Let’s talk Shadow and Bone

Let’s discuss Shadow and Bone

It always creates nervousness within any reader when their favored book becomes a movie or TV show. Will the producers respect the characters and world we love so much?

I’m not one to care about how the character looks unless it is integral to the plot. If the heroine has blonde hair or brown, light skin or dark . . . whatever. It’s more important that they portray the character honorably to the way it is in the book.

I’m a huge fan of Leigh Bardugo as a writer and a person. I had the privilege of meeting her personally at a small conference in 2018. She is a lovely human. She’s also a fantastic writer.

When I heard her books were coming to Netflix, I had all the swirling mix of emotions. Especially when they blended the Shadow and Bone trilogy with the Six of Crows duology. I’m bigger of a fan of the duology, but I love them all.

The series has not disappointed.

The casting is superb—if you can’t appreciate Ben Barnes in any role he plays; I don’t know if we can be friends (just kidding, but . . . maybe not, lol). And, even better, the writers wove the plot lines so well that everything makes sense. Yes, some elements had to shift a little to make the compression work, but that has only enhanced the story, in my opinion. Are there a few places I’ve had minor issues with, sure. But what show ever has everything 100% perfect? What book?

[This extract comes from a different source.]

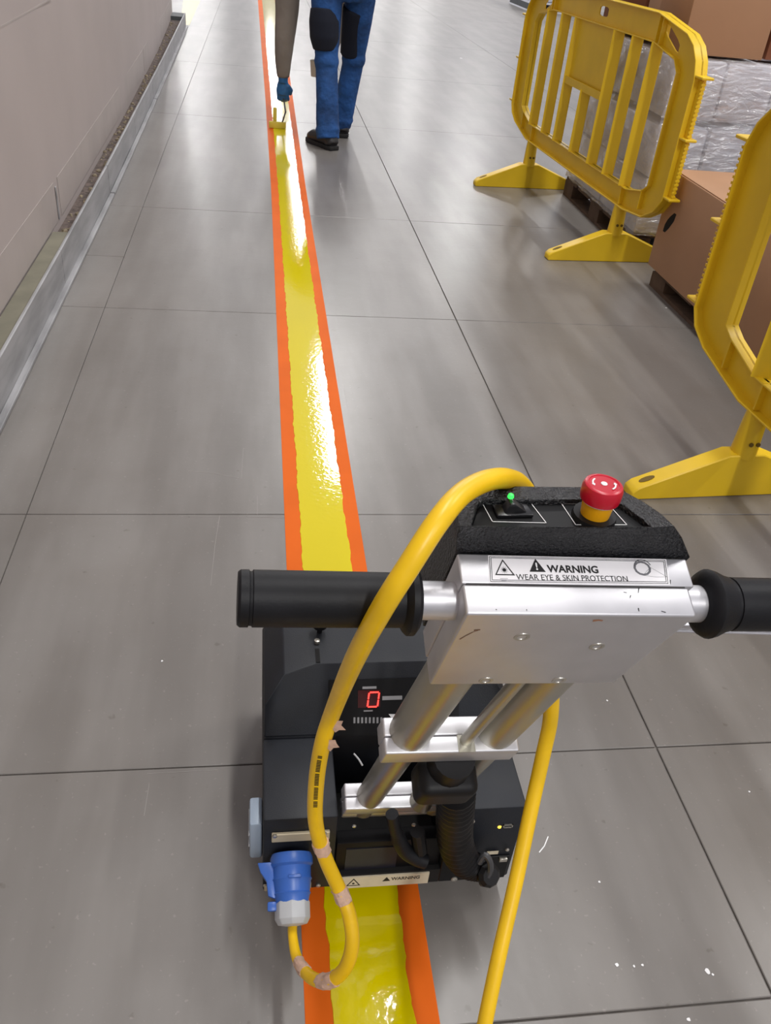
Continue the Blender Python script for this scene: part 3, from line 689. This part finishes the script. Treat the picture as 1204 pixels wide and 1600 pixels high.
frame_line([cc + A * -.001 - W * .0062, cc + A * .011 - W * .0075, cc + A * .019 - W * .003 + W * -.004, cc + A * .007 + W * .001], .00012, GREYP, lab, U, 'visor_line', 0)
scuff([(781, 904), (793, 904)], .0003, GREYP, U, O + U * .0004, lab); scuff([(783, 907), (791, 907)], .0003, GREYP, U, O + U * .0004, lab)
# --- control console behind the head box: level rim above, sunk panel
zr = .8396; zf = .8330
rim = [(.1455, .486), (.1475, .5300), (.1560, .5400), (.2760, .5390), (.2900, .5320), (.3005, .5180), (.3085, .5020), (.3125, .4860)]
def base_pts():
    out = []
    for i, (x, y) in enumerate(rim):
        pass
    return out
bp_ = [L(-.001, hq + .001, 0), L(-.003, .108, -.016), L(.004, .116, -.018), L(.150, .118, -.016), L(.168, .108, -.012), L(.181, .092, -.008), L(.190, .072, -.003), L(.193, hq + .001, 0)]
bd = [p - U * (.10 if i in (1, 2, 3, 4, 5) else .12) for i, p in enumerate(bp_)]
bd[0] = L(.004, hq + .001, -.135); bd[-1] = L(.188, hq + .001, -.135)
top = [V((x, y, zr)) for x, y in rim]
cen = V((.228, .517, zr))
inn = []
INN = [tuple(gnd(a, b, zr))[:2] for a, b in ((736, 821), (746, 787), (756, 780), (953, 779), (974, 788), (1000, 807), (1019, 822), (1006, 825))]
inn = [V((x, y, zr - .0006)) for x, y in INN]
inf_ = [V((cen.x + (x - cen.x) * .99, cen.y + (y - cen.y) * .96, zf)) for x, y in INN]
mb = MB(); n8 = 8
mid = [bp_[i] * .35 + top[i] * .65 + ((top[i] - cen).normalized() * .0016) for i in range(8)]
rings = [bd, bp_, mid, top, inn, inf_]
vs = [p for r_ in rings for p in r_]
fs = [(k * 8 + i, k * 8 + (i + 1) % 8, (k + 1) * 8 + (i + 1) % 8, (k + 1) * 8 + i) for k in range(5) for i in range(8)]
mb.add(vs, fs + [list(range(8))[::-1], list(range(40, 48))])
cons = obj('console_shell', mb, BLK, mc, bevel=.0022, seg=3, angle=60, label='black textured console shell')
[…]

I recently did a breakdown of every episode in season one with my editor. Since my books are in a similar genre, she thought it would be a fun exercise. She gave me a list of questions to answer as I re-watched season one.

One thing that really has me thinking is how well the characters and the world are developed without info dumps or “down” episodes that are just to explain something in order to move on in later episodes. Most of the time, we learn important information through the dialogue, but they do even that during action. 

I’m especially thinking of how well they showed us the world of Ketterdam when the crows were looking for a way across the fold. Each group or person they spoke to offered another piece of information about how the fold works, how each country works. We learned political and emotional reasons that crossing the fold was a dangerous thing to do. 

Each episode had emotional impact moments with a variety of characters. Some of my favorites are in episode one where we see Mal as a soft-hearted child saving a rabbit that then crosscuts to grown-up Mal in a fistfight. Which tells us he’s learned to take care of himself, but probably still has that softness inside. Inej has so many moments—looking for her parents’ names on the wall, her struggle to maintain her faith, her relationship with Kaz.

Every hero needs a good villain. The best opponents are the ones who truly believe they are doing the right thing. They are, or can be, terrible individuals, but when their actions are understandable, that’s the best. The Darkling is so well portrayed. He is so invested in protecting the Grisha, there is no boundary he won’t cross. When he determines Alina has betrayed him, and Mal becomes his number one enemy, vengeance consumes him—but it is believable. I love it.

As I went through the exercise of breaking down the show, I realized I have a soft spot for vulnerable characters. Especially so if they are a little gruff and prickly on the outside because of their internal insecurities. They are the people that are harder to like—in books and real life—but the ones I connect to the most. They are fighting for control of their world, their emotions, their lives, so hard, they don’t understand that their actions are causing some of their pain. But when they finally break down and change . . . “chef’s kiss.” That’s a character I never forget.

I know that is why I enjoy the Crows more than Mal & Alina. But, I’ll admit, the show did a fantastic job of showing how and why those two belong together. I like TV Alina better than book Alina. Thank you, Jessie Mei Li!

That line of prickly with likability can be a hard one to walk as an author. Leigh Bardugo does it wonderfully. 

In Rune of Secrets, Rowena is a character who is afraid to show her vulnerable side. She’s lost all she loves, made the wrong choice in who she trusted, and her actions have hurt others. And it’s all because of something she has no control over. To say that she has a lot of growing to do, would be an understatement.

But that’s why I love her.

She will not have a five-minute lesson and then perform perfectly. She was a teenager who didn’t expect to become queen until long into her future, when her life turned upside down in a single moment. Now she’s learned that she might have even bigger responsibilities. It’s going to take her some time to learn how to deal with all that.

In book 2, Rune of Thorns, she makes some big leaps forward. She has dealt with the shock of her world imploding, so now she’s more aware of trouble, learning, growing. Her environment is new, a place where nothing is familiar. She can’t pretend, not even to herself, that she’s able to traverse through it alone. Thankfully, she has Bram, Safi, and others to come alongside.

The Enchanted Shadows series is ongoing and scheduled to be completed with five books.

I’d love to hear your thoughts on Shadow and Bone—books and/or show. Who are your favorite characters and moments?

Have you read Rune of Secrets? Does anyone from Shadow and Bone remind you of Rowena?